- EXERCISE TASK -
Identify all lines in the data containing the string "Write". Copy them out.

- EXTRACTED RECORDS -
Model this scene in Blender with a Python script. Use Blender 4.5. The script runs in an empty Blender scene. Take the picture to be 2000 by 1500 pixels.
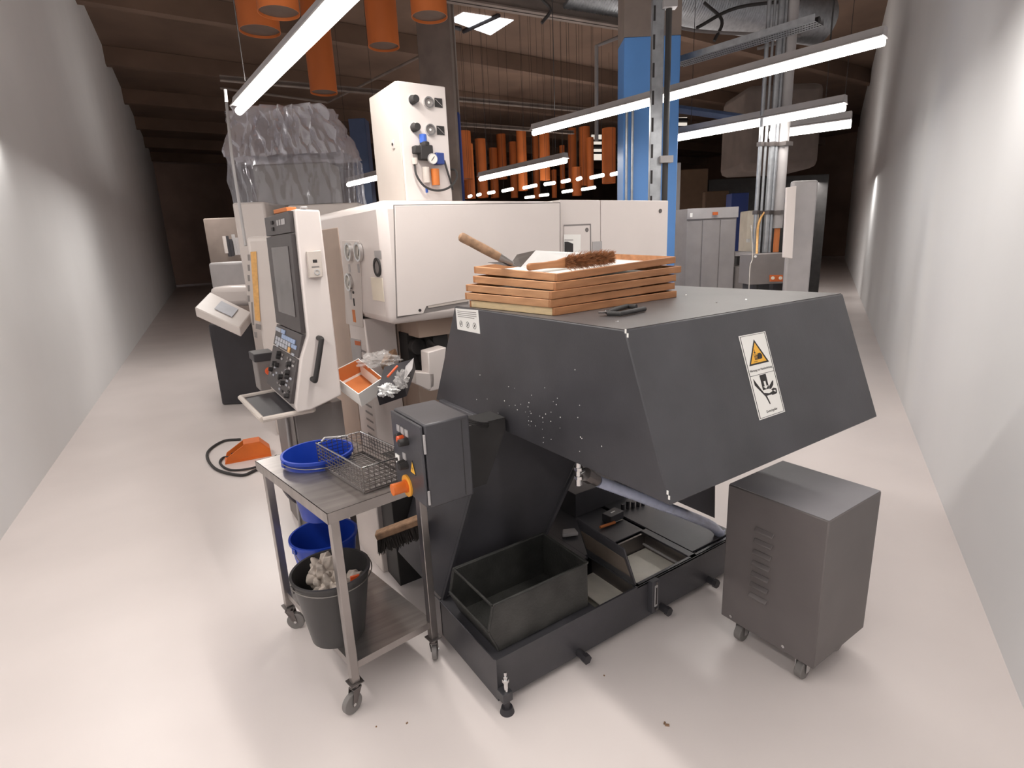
import bpy, bmesh, math, random
from mathutils import Vector as V, Matrix
random.seed(7)
SC = bpy.context.scene; COL = SC.collection
# ---------------------------------------------------------------- camera model
F = 1080.0; H = 1.6
def _n(t): v = V(t); v.normalize(); return v
_a = _n((252*0+2667-1000, 403-750, F)); _b = _n((252-1000, 508-750, F))
_z = _n(_a.cross(_b)); _s = _n(_a+_b); _d = _n(_a-_b)
AX = (_s+_d)/2**.5; BX = (_s-_d)/2**.5; ZX = _z
RIGHT = V((AX.x, BX.x, ZX.x)); DOWN = V((AX.y, BX.y, ZX.y)); FWD = V((AX.z, BX.z, ZX.z))
O = V((0, 0, H))
def ray(x, y): return RIGHT*(x-1000)+DOWN*(y-750)+FWD*F
def PZ(x, y, z): r = ray(x, y); return O+r*((z-H)/r.z)
def PY(x, y, Y): r = ray(x, y); return O+r*(Y/r.y)
def PX(x, y, X): r = ray(x, y); return O+r*(X/r.x)
def PD(x, y, d): return O+ray(x, y)*(d/F)
def PP(x, y, p, n): r = ray(x, y); return O+r*((V(p)-O).dot(n)/r.dot(n))
# ---------------------------------------------------------------- materials
def lin(c): c = c/255; return c/12.92 if c <= .04045 else ((c+.055)/1.055)**2.4
def rgb(r, g, b): return (lin(r), lin(g), lin(b), 1)
MATS = {}
def mat(name, col, rough=.5, metal=0, var=.06, scale=6, bump=0, bscale=60, emit=None, es=0, alpha=1, trans=0, stretch=None, spec=None, coat=0, vary_to=None):
    m = bpy.data.materials.new(name); m.use_nodes = True
    nt = m.node_tree; b = nt.nodes['Principled BSDF']
    b.inputs['Roughness'].default_value = rough; b.inputs['Metallic'].default_value = metal
    if spec is not None: b.inputs['Specular IOR Level'].default_value = spec
    if coat: b.inputs['Coat Weight'].default_value = coat; b.inputs['Coat Roughness'].default_value = .15
    c = rgb(*col)
    tc = nt.nodes.new('ShaderNodeTexCoord'); mp = nt.nodes.new('ShaderNodeMapping')
    nt.links.new(tc.outputs['Object'], mp.inputs['Vector'])
    if stretch: mp.inputs['Scale'].default_value = stretch
    no = nt.nodes.new('ShaderNodeTexNoise'); no.inputs['Scale'].default_value = scale; no.inputs['Detail'].default_value = 4
    nt.links.new(mp.outputs['Vector'], no.inputs['Vector'])
    cr = nt.nodes.new('ShaderNodeValToRGB')
    cr.color_ramp.elements[0].position = .3; cr.color_ramp.elements[1].position = .7
    lo = [x*(1-var*2) for x in c[:3]]+[1]
    hi = [min(1, x*(1+var*2)) for x in c[:3]]+[1]
    if vary_to: hi = list(rgb(*vary_to))
    cr.color_ramp.elements[0].color = lo; cr.color_ramp.elements[1].color = hi
    nt.links.new(no.outputs['Fac'], cr.inputs['Fac']); nt.links.new(cr.outputs['Color'], b.inputs['Base Color'])
    if bump:
        n2 = nt.nodes.new('ShaderNodeTexNoise'); n2.inputs['Scale'].default_value = bscale
        nt.links.new(mp.outputs['Vector'], n2.inputs['Vector'])
        bp = nt.nodes.new('ShaderNodeBump'); bp.inputs['Strength'].default_value = bump; bp.inputs['Distance'].default_value = .01
        nt.links.new(n2.outputs['Fac'], bp.inputs['Height']); nt.links.new(bp.outputs['Normal'], b.inputs['Normal'])
    if emit: b.inputs['Emission Color'].default_value = rgb(*emit); b.inputs['Emission Strength'].default_value = es
    b.inputs['Alpha'].default_value = alpha
    b.inputs['Transmission Weight'].default_value = trans
    MATS[name] = m; return m
mat('floor', (226, 217, 214), .32, var=.025, scale=1.2, bump=.03, bscale=8)
mat('ceiling', (118, 96, 82), .9, scale=.6, var=.1)
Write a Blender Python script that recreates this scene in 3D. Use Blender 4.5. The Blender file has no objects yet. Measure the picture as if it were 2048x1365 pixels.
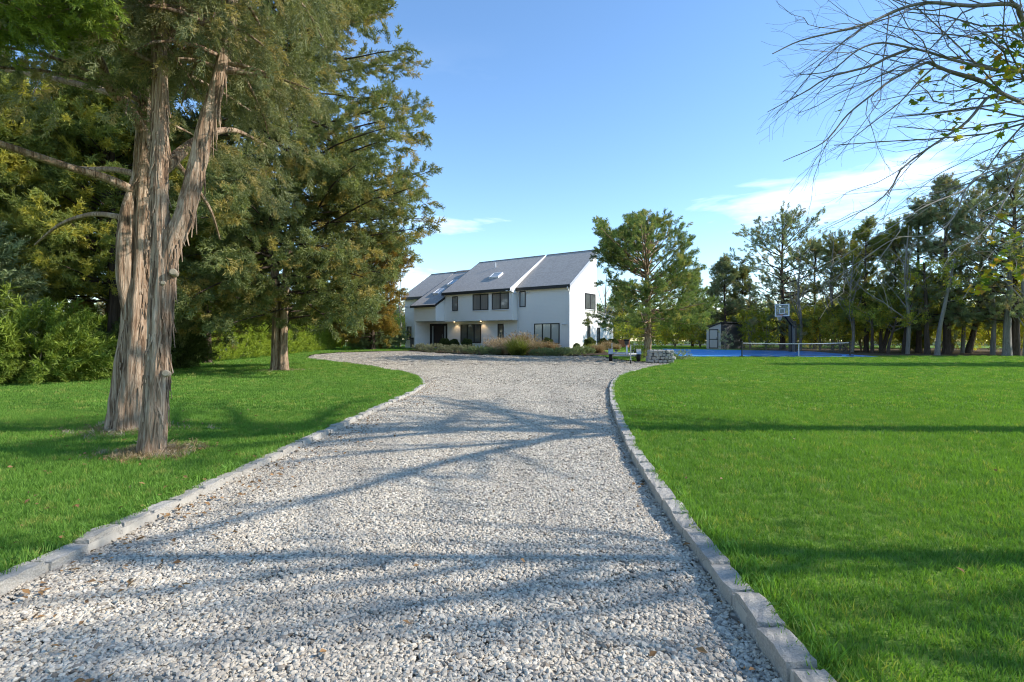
import bpy, bmesh, math, random
import numpy as np
from mathutils import Vector, Matrix

# ------------------------------------------------------------------ camera, sky, sun, exposure
scene = bpy.context.scene
C = scene.collection
F_PX, HORIZON, EYE = 1100.0, 682.5, 1.2           # focal length in photo pixels, horizon row, eye height
cam_data = bpy.data.cameras.new('camera'); cam = bpy.data.objects.new('camera', cam_data); C.objects.link(cam)
cam.location = (0, 0, EYE); cam.rotation_euler = (math.radians(90), 0, 0)
cam_data.sensor_width = 36.0; cam_data.lens = 36.0 * F_PX / 2048.0
cam_data.clip_start = 0.05; cam_data.clip_end = 6000
scene.camera = cam

SUN_EL, SUN_AZ = math.radians(31), math.radians(92)       # azimuth clockwise from +Y
world = bpy.data.worlds.new('World'); scene.world = world; world.use_nodes = True
wn, wl = world.node_tree.nodes, world.node_tree.links
wn.clear()
wo = wn.new('ShaderNodeOutputWorld'); bg = wn.new('ShaderNodeBackground'); sky = wn.new('ShaderNodeTexSky')
sky.sky_type = 'NISHITA'; sky.sun_disc = False; sky.sun_elevation = SUN_EL; sky.sun_rotation = SUN_AZ
sky.air_density = 1.0; sky.dust_density = 0.0; sky.ozone_density = 3.0; sky.altitude = 10
SKY_STRENGTH = 0.15
bg.inputs['Strength'].default_value = SKY_STRENGTH
# thin clouds: noise on the sky seen as a flat layer overhead, so that they crowd towards the horizon
tc = wn.new('ShaderNodeTexCoord'); sep = wn.new('ShaderNodeSeparateXYZ'); wl.new(tc.outputs['Generated'], sep.inputs[0])
def wmath(op, a, b=None, clamp=False):
    n = wn.new('ShaderNodeMath'); n.operation = op; n.use_clamp = clamp
    for i, v in enumerate((a, b)):
        if v is None: continue
        if isinstance(v, (int, float)): n.inputs[i].default_value = v
        else: wl.new(v, n.inputs[i])
    return n.outputs[0]
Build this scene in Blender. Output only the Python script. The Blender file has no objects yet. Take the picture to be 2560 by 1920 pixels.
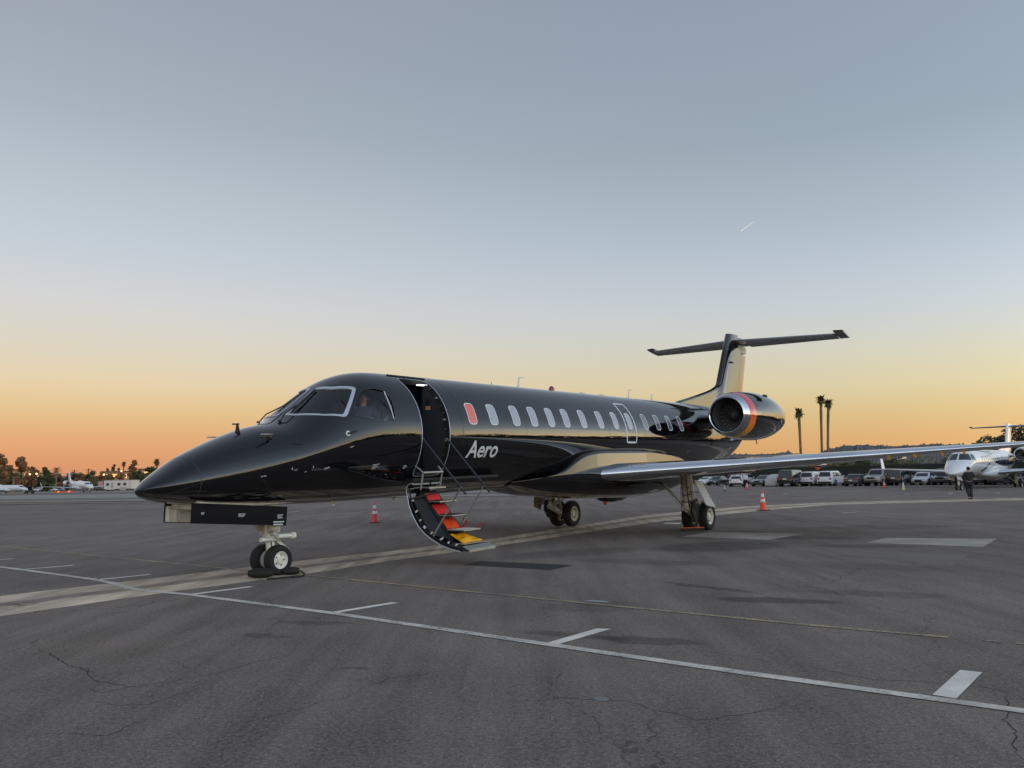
import bpy, bmesh, math, random
from mathutils import Vector, Matrix
R = math.radians
random.seed(7)
sc = bpy.context.scene

# ---------------------------------------------------------------- camera
CAM_H = 1.4564
F_PX = 2127.57            # focal length in pixels of the 2560 px wide photograph
PITCH, ROLL = R(6.269), R(-1.002)
cd = bpy.data.cameras.new('camera'); cam = bpy.data.objects.new('camera', cd)
sc.collection.objects.link(cam); sc.camera = cam
cd.sensor_width = 36.0; cd.lens = 36.0 * F_PX / 2560.0
cd.clip_start = 0.1; cd.clip_end = 12000.0
_F = Vector((0, math.cos(PITCH), math.sin(PITCH))); _R = Vector((1, 0, 0)); _U = _R.cross(_F)
RT = _R * math.cos(ROLL) + _U * math.sin(ROLL); UP = -_R * math.sin(ROLL) + _U * math.cos(ROLL)
m = Matrix((RT, UP, -_F)).transposed().to_4x4(); m.translation = Vector((0, 0, CAM_H))
cam.matrix_world = m

# ---------------------------------------------------------------- sky, sun, exposure
SUN_AZ, SUN_EL = 66.0, 4.0        # degrees clockwise from the camera's heading, just after sunset glow
w = bpy.data.worlds.new('World'); sc.world = w; w.use_nodes = True
nt = w.node_tree; nt.nodes.clear()
def wn(t, **k):
    n = nt.nodes.new(t)
    for a, b in k.items(): setattr(n, a, b)
    return n
def s2l(c):
    return tuple(((v / 255) / 12.92 if v / 255 <= .04045 else ((v / 255 + .055) / 1.055) ** 2.4) for v in c) + (1,)
out = wn('ShaderNodeOutputWorld'); bg = wn('ShaderNodeBackground'); bg.inputs[1].default_value = 1.0
tc = wn('ShaderNodeTexCoord'); sep = wn('ShaderNodeSeparateXYZ')
nt.links.new(tc.outputs['Generated'], sep.inputs[0])
asin = wn('ShaderNodeMath', operation='ARCSINE'); nt.links.new(sep.outputs[2], asin.inputs[0])
mr = wn('ShaderNodeMapRange'); mr.inputs[1].default_value = 0; mr.inputs[2].default_value = math.pi / 2
nt.links.new(asin.outputs[0], mr.inputs[0])
def skyramp(stops):
    r = wn('ShaderNodeValToRGB'); r.color_ramp.interpolation = 'EASE' if False else 'B_SPLINE' if False else 'LINEAR'
    e = r.color_ramp.elements
    while len(e) > 1: e.remove(e[0])
    for i, (d, c) in enumerate(stops):
        el = e[0] if i == 0 else e.new(d / 90.0)
        el.position = d / 90.0; el.color = s2l(c)
    nt.links.new(mr.outputs[0], r.inputs[0]); return r
rampR = skyramp([(0, (216, 160, 104)), (2.1, (219, 176, 118)), (3.7, (218, 191, 138)), (5.4, (218, 205, 166)), (7.2, (212, 208, 186)), (8.8, (204, 208, 202)), (10.5, (196, 205, 210)), (12.8, (186, 197, 208)), (16, (170, 184, 196)), (21, (150, 166, 179)), (26.6, (146, 160, 176)), (36, (136, 149, 166)), (60, (122, 134, 152)), (90, (116, 128, 146))])
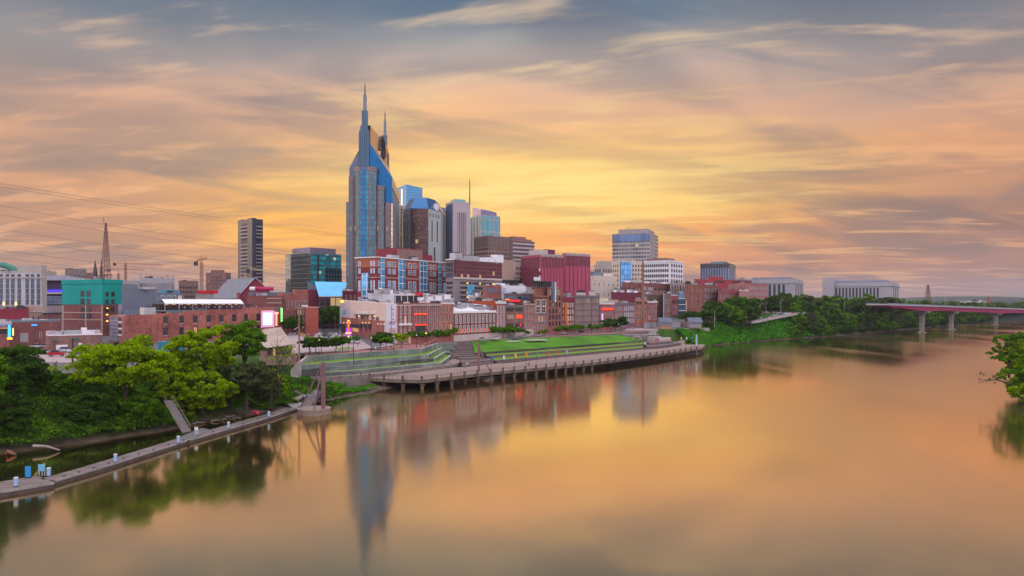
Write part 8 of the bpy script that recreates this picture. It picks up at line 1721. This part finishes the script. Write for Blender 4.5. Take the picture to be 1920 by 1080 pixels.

- COMPLETE ANSWER -
Write a Blender Python script that recreates this scene in 3D. Use Blender 4.5. The Blender file has no objects yet. Measure the picture as if it were 2048x1365 pixels.
Write part 8 of the bpy script that recreates this picture. It picks up at line 1721. This part finishes the script. Write for Blender 4.5. Take the picture to be 1920 by 1080 pixels.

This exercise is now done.